Uh, what? That's just a basic constant fold optimization that can be statically handled? It even has examples showing anything that would require runtime information (like mutable strings) don't get optimized.



> That's just a basic constant fold optimization that can be statically handled

Incorrect. No static analysis can establish the constant in some of those cases if only because they are not provably constant. If the situation changes at runtime, those routines would need to be deoptimized and recompiled.

> It even has examples showing anything that would require runtime information (like mutable strings) don't get optimized.

The example does not show that "anything that would require runtime information don't get optimized" just that that case doesn't. I don't know Ruby, but I can imagine why guarding the constness of a mutable array may not be advisable.


> Incorrect. No static analysis can establish the constant in some of those cases if only because they are not provably constant.

Which one of those is not probably constant? They all are literally hardcoded constants?

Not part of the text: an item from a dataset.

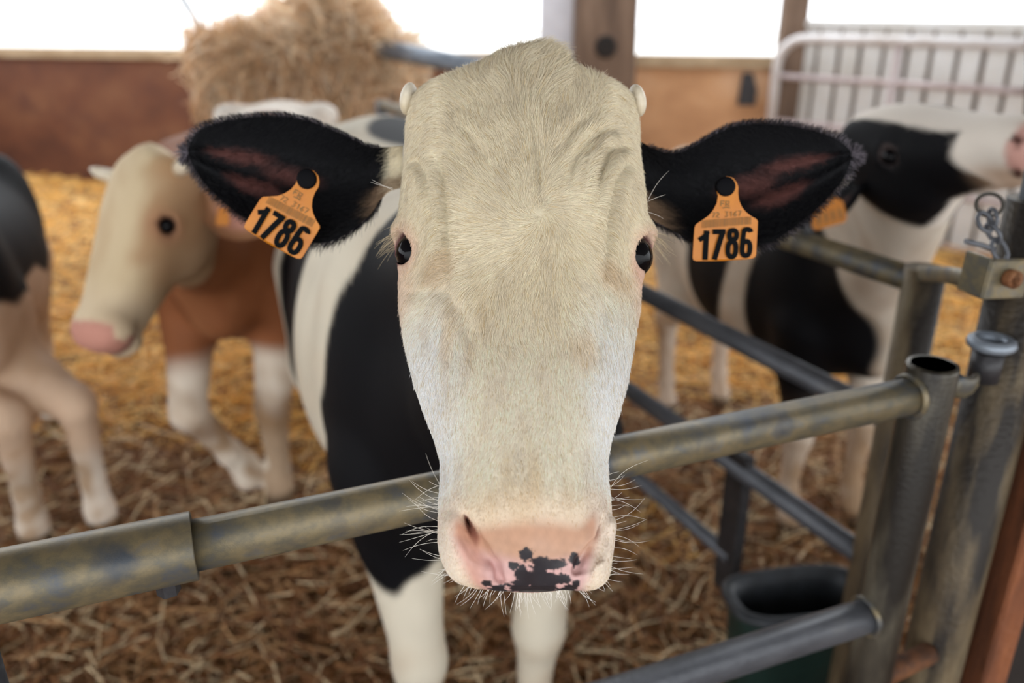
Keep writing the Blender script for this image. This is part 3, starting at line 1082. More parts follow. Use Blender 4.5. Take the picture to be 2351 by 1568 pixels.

The methods are not constant:

    def foo
      Array.send(:define_method, :sort) do; [100, 200]; end
    end

    puts eval([1, 2, 3].inspect).sort[1] * 2
    foo
    puts eval([1, 2, 3].inspect).sort[1] * 2
But, anyway, my points isn't about partial-evaluation of values specifically (although JITs can and do do that); instead of int and 2 you can consider a type with 4 billion subtypes. JITs do specializations that an AOT simply cannot possibly do (not without code explosion).

Now, as I wrote in the original comment, I'm definitely not saying that JIT compilation is "better" than AOT. I am saying that the "zero-cost abstraction" philosophy of C++/Rust and the "zero-cost use" philosophy of JITs are two extremes that are each perfectly suited to two very different software domains.